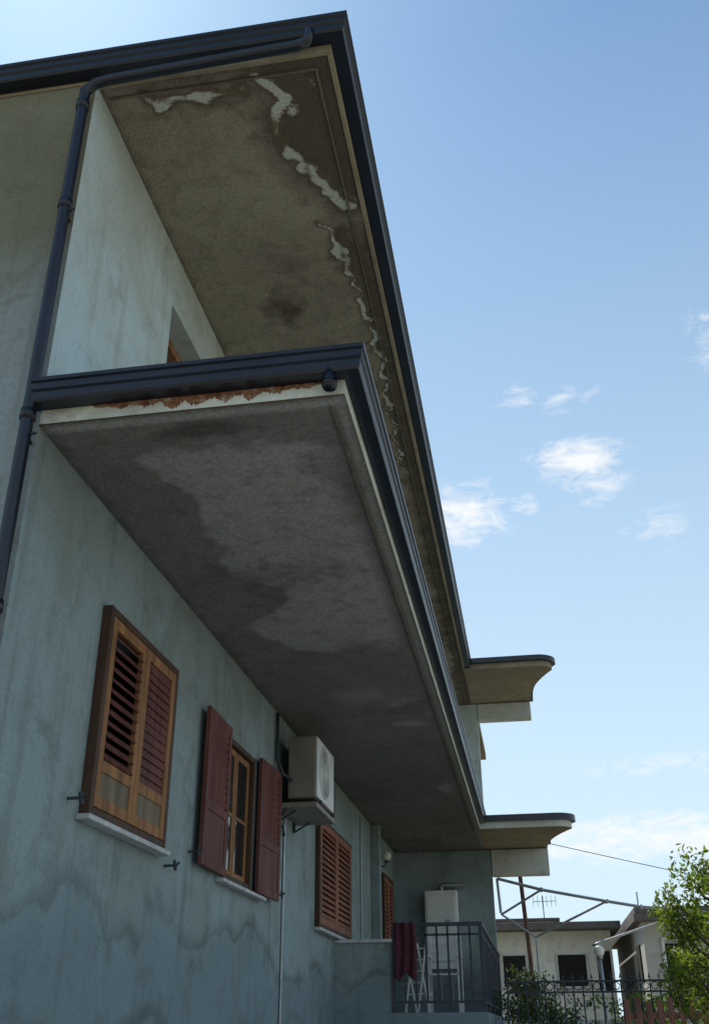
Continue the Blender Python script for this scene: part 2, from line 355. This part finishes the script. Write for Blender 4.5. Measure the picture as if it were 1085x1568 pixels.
# ---- shutters: local frame y along leaf width, z height, x thickness
def shutter(name,loc,w,h,ang,mats,parent,panel=.0,slat_t=38,ns=None,sw=.07):
    mb=MB(); T=.036
    mb.box(-T/2,T/2,0,sw,0,h,0,c=.004); mb.box(-T/2,T/2,w-sw,w,0,h,0,c=.004)
    zr=[0,h-sw]
    pz=h*panel
    for z in zr+([pz] if panel>0 else []): mb.box(-T/2+.001,T/2-.001,sw,w-sw,z,z+sw,0,c=.003)
    if panel>0: mb.box(-.008,.008,sw,w-sw,sw,pz,2)
    z0=pz+sw if panel>0 else sw; H=h-sw-z0; ns=ns or int(H/.062)
    for i in range(ns):
        zc=z0+H*(i+.5)/ns; M=Matrix.Translation((0,0,zc))@Matrix.Rotation(math.radians(slat_t+random.uniform(-4,4)),4,'Y')
        mb.box(-.036,.036,sw-.003,w-sw+.003,-.005,.005,1,M=M)
    o=mb.obj(name,mats,parent); o.location=loc; o.rotation_euler=(0,0,ang); return o
def win_frame(name,y0,y1,z0,z1,x,mat,parent,t=.06,dp=.07):
    mb=MB(); mb.box(x-dp/2,x+dp/2,y0,y0+t,z0,z1,c=.005); mb.box(x-dp/2,x+dp/2,y1-t,y1,z0,z1,c=.005)
    mb.box(x-dp/2+.002,x+dp/2-.002,y0+t,y1-t,z1-t,z1,c=.005); mb.box(x-dp/2+.002,x+dp/2-.002,y0+t,y1-t,z0,z0+t,c=.005); return mb.obj(name,mat,parent)
def hook(mb,y,z): mb.tube([(WX,y,z),(WX+.09,y,z),(WX+.11,y,z+.02)],.009,0,6); mb.tube([(WX+.08,y-.015,z+.03),(WX+.08,y+.015,z-.03)],.012,0,6)
win_frame('window_casing',5.42,6.72,1.105,2.385,WX+.02,M_brown,bld,.05,.09)
shutter('shutter_leaf',(WX+.045,5.475,1.16),.592,1.17,0,[M_wood,M_maroon,M_panel],bld,.18,48,12)
shutter('shutter_leaf',(WX+.045,6.073,1.16),.592,1.17,0,[M_wood,M_maroon,M_panel],bld,.18,78,14)
mb=MB(); mb.box(WX-.17,WX-.16,5.5,6.64,1.13,2.31); mb.obj('dark_room',M_dark,bld)
mb=MB(); mb.box(WX+.001,WX+.09,5.38,6.77,1.07,1.102,c=.006); mb.box(WX+.001,WX+.08,8.1,9.5,1.075,1.105,c=.006); mb.box(WX+.001,WX+.08,12.05,14.4,1.04,1.075,c=.006); mb.obj('window_sills',M_sill,bld)
mb=MB(); hook(mb,5.26,1.16); hook(mb,6.9,1.03); hook(mb,7.4,1.2); hook(mb,10.1,1.2)
mb.obj('shutter_stays',M_iron,bld)
win_frame('window_frame',8.18,9.2,1.13,2.32,WX-.03,M_brown,bld,.05,.07)
win_frame('window_sash',8.23,8.70,1.18,2.27,WX-.06,M_wood,bld,.055,.04)
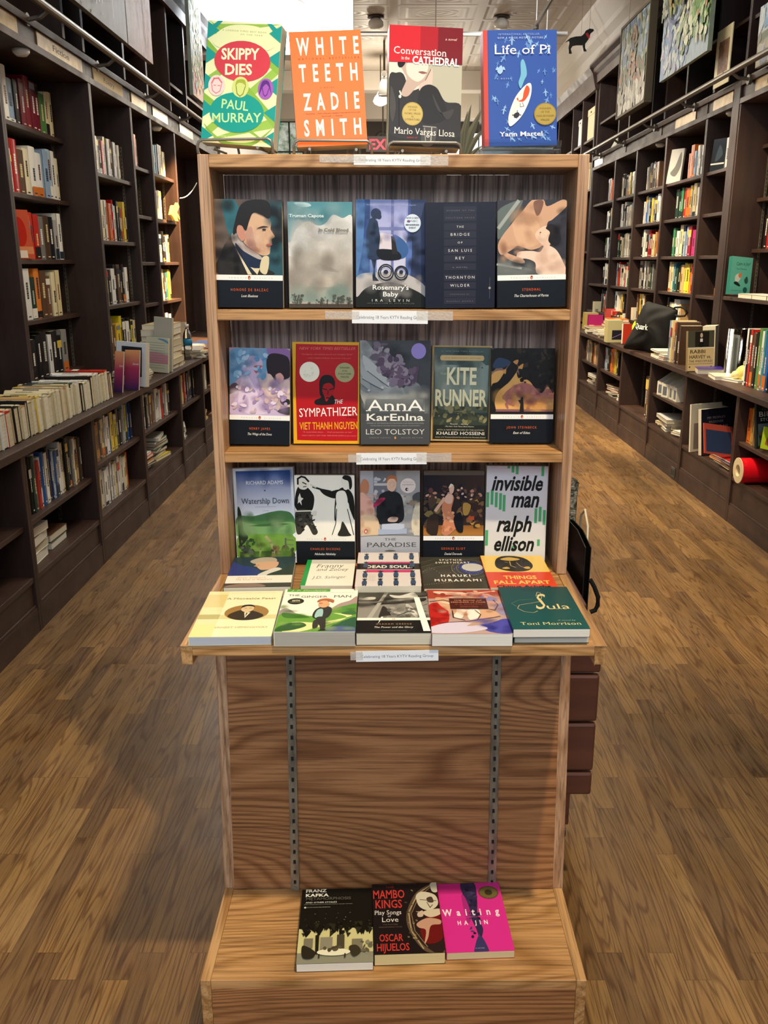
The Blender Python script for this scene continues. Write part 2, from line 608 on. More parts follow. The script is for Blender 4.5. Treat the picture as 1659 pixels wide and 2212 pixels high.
def paint(mb, art, place, w, h, mat='print', layer0=1):
    """draw flat printed shapes; place(a, b, k) turns metres across / up and a layer number into a point"""
    k = layer0

    def poly(pts, col):
        P = [place(min(max(u, 0), 1) * w, min(max(v, 0), 1) * h, k) for u, v in pts]
        tri = tessellate_polygon([[Vector((u, v, 0)) for u, v in pts]])
        # make every triangle face the viewer
        out = []
        for a in tri:
            (x1, y1), (x2, y2), (x3, y3) = (pts[i] for i in a)
            out.append(a if (x2 - x1) * (y3 - y1) - (x3 - x1) * (y2 - y1) > 0 else a[::-1])
        mb.tris(P, out, col, mat)
    for s in art:
        q = s[0]
        if q == 'r':
            _, u0, v0, u1, v1, col = s
            mb.face([place(u * w, v * h, k) for u, v in ((u0, v0), (u1, v0), (u1, v1), (u0, v1))], col, mat)
        elif q == 'g':
            _, u0, v0, u1, v1, ct, cb = s
            mb.face([place(u * w, v * h, k) for u, v in ((u0, v0), (u1, v0), (u1, v1), (u0, v1))], [cb, cb, ct, ct], mat)
        elif q == 'h':
            _, u0, v0, u1, v1, cl, cr = s
            mb.face([place(u * w, v * h, k) for u, v in ((u0, v0), (u1, v0), (u1, v1), (u0, v1))], [cl, cr, cr, cl], mat)
        elif q == 'e':
            _, cu, cv, ru, rv, col = s
            n = 28 if ru > 0.04 else 12
            poly([(cu + ru * math.cos(2 * math.pi * i / n), cv + rv * math.sin(2 * math.pi * i / n)) for i in range(n)], col)
        elif q == 'E':       # soft round patch fading to nothing
            _, cu, cv, ru, rv, col, al = s
            n = 20
            cc = hx(col)[:3]
            c0, c1, c2 = cc + (al,), cc + (al * .55,), cc + (0.0,)
            q0 = place(min(max(cu, 0), 1) * w, min(max(cv, 0), 1) * h, k)
            for i in range(n):
                A = [2 * math.pi * j / n for j in (i, i + 1)]
                rim = lambda a, g: place(min(max(cu + ru * g * math.cos(a), .001), .999) * w, min(max(cv + rv * g * math.sin(a), .001), .999) * h, k)
                mb.face([q0, rim(A[0], .5), rim(A[1], .5)], [c0, c1, c1], 'soft_print')
                mb.face([rim(A[0], .5), rim(A[0], 1), rim(A[1], 1), rim(A[1], .5)], [c1, c2, c2, c1], 'soft_print')
        elif q == 'S':       # many soft patches
            _, u0, v0, u1, v1, n, sz, cols, al, seed = s
            rg = random.Random(seed)
            sub_ = [('E', rg.uniform(u0, u1), rg.uniform(v0, v1), sz * rg.uniform(.6, 1.4), sz * rg.uniform(.35, .8), rg.choice(cols), al) for _ in range(n)]
            paint(mb, sub_, place, w, h, mat, k)
            k += n
        elif q == 'o':       # ring
            _, cu, cv, ru, rv, tk, col = s
            n = 28
            for i in range(n):
                a0, a1 = 2 * math.pi * i / n, 2 * math.pi * (i + 1) / n
                mb.face([place((cu + (ru + d) * math.cos(a)) * w, (cv + (rv + d * w / h) * math.sin(a)) * h, k)
                         for a, d in ((a0, -tk), (a0, 0), (a1, 0), (a1, -tk))], col, mat)
        elif q == 'p':
            poly(s[1], s[2])
        elif q == 'b':
            poly(spline(s[1]), s[2])
        elif q == 'l':       # stroke along points
            _, pts, tk, col = s
            for (ua, va), (ub, vb) in zip(pts, pts[1:]):
                dx, dy = (ub - ua) * w, (vb - va) * h
                L = math.hypot(dx, dy) or 1
                nx, ny = -dy / L * tk * w / 2, dx / L * tk * w / 2
                ex, ey = dx / L * tk * w * 0.3, dy / L * tk * w * 0.3
                mb.face([place(ua * w - nx - ex, va * h - ny - ey, k), place(ua * w + nx - ex, va * h + ny - ey, k),
                         place(ub * w + nx + ex, vb * h + ny + ey, k), place(ub * w - nx + ex, vb * h - ny + ey, k)][::-1], col, mat)
        elif q == 's':       # scatter of dabs
            _, u0, v0, u1, v1, n, sz, cols, seed = s
            rg = random.Random(seed)
            for i in range(n):
                cu, cv = rg.uniform(u0, u1), rg.uniform(v0, v1)
                a = rg.uniform(0, 6.28)
                ru, rv = sz * rg.uniform(0.5, 1.3), sz * rg.uniform(0.3, 0.9)
                P = []
                for j in range(7):
                    th = j * 6.283 / 7
                    x, y = ru * math.cos(th) * rg.uniform(0.7, 1.2), rv * math.sin(th)
                    P.append((min(max(cu + x * math.cos(a) - y * math.sin(a), 0.002), 0.998),
                              min(max(cv + (x * math.sin(a) + y * math.cos(a)) * w / h, 0.002), 0.998)))
                poly(P, rg.choice(cols))
                k += 0.25
        elif q == 't':
            _, txt, uc, v, hv, wu, col = s[:7]
            st = s[7] if len(s) > 7 else ''
            rot = s[8] if len(s) > 8 else 0
            pts, tri, tw = text_geo(txt, st)
            if not tri:
                continue
            sx = wu * w / tw
            sy = hv * h
            ca, sa = math.cos(R(rot)), math.sin(R(rot))
            P = []
            for x, y in pts:
                a, b2 = x * sx - wu * w / 2, y * sy
                P.append(place(uc * w + a * ca - b2 * sa, v * h + a * sa + b2 * ca, k))
            mb.tris(P, tri, col, mat)
        k += 1
m, t, b = new_mat('dim_pane', 0.2, base='8fa08c')
pn = ramp(t, noise(t, mapped(t, (3, 3, 3)), 3.0, 4, 0.6), [(0.35, '5f7a5c'), (0.6, 'c4ccc4')])
t.links.new(pn, b.inputs['Base Color'])
t.links.new(pn, b.inputs['Emission Color'])
b.inputs['Emission Strength'].default_value = 0.5
new_mat('seam_wood', 0.7, base='b08a74')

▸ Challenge
Show every line of the listing in which the string "Python" can be found.

▸ Result of the task
Continue the Blender Python script for this scene: part 2, from line 355. This part finishes the script. Write for Blender 4.5. Measure the picture as if it were 1085x1568 pixels.
The Blender Python script for this scene continues. Write part 2, from line 608 on. More parts follow. The script is for Blender 4.5. Treat the picture as 1659 pixels wide and 2212 pixels high.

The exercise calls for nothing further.